I actually spent time this afternoon vacuuming my own car.  All in all it wasn’t in horrible shape, but there were dried out raisins (I know, how is a raisin ever NOT “dried out”), broken crayons, crumbs galore, and yes, sad little remnants of cheddar cheese goldfish, rotting away in the floor mats.  Going through this exercise made me think of my own parents, who kept their cars spotless – I remember many a Saturday afternoon my dad would wash and wax the Nova (yes, we were that cool).  I’m sure that every time we pick my parents up at the airport, and my dad’s loafers grind yet more goldfish into the floor mats and my mom moves the broken, paperless crayons out of the seat so she doesn’t end up with a rainbowed backside, they wonder where they failed me.

But all of that grime and gunk comes from memories.  Countless trips to Colorado, Nebraska, and Austin – to see family, friends, and football (not necessarily in that order).  Katie snoozing in her carseat, watching movies, playing on the iPad.   And yes, Katie eating and drinking, contributing to the detritus on the floor boards.  We changed a more than a few diapers in that car and, famously, Katie once puked from Wichita to the Nebraska-Kansas state line.

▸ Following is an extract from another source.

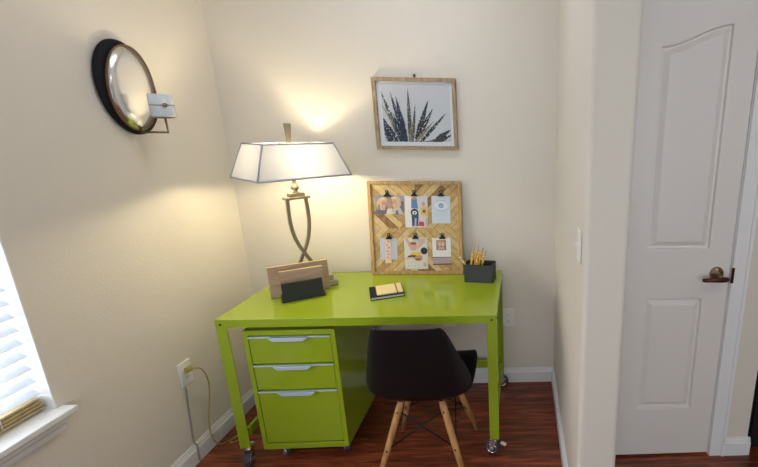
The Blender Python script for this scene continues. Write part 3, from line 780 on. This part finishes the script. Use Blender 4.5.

The MDX has ferried groceries, mulch, and softball equipment as part of its household chores.  It also shuttled a good amount of our belongings as we moved to an apartment and then to our current house.  It put on a lot of miles as it ran around town, took us on our adventures, and shuttled me back and forth to work  The MDX’s days as the Harris family car are about over; she’s got 130K miles and every time I go in for an oil change, there is ALWAYS something else that requires attention (and, seemingly, at least another $250).

But I’ll miss that car when it’s gone, dead goldfish and all.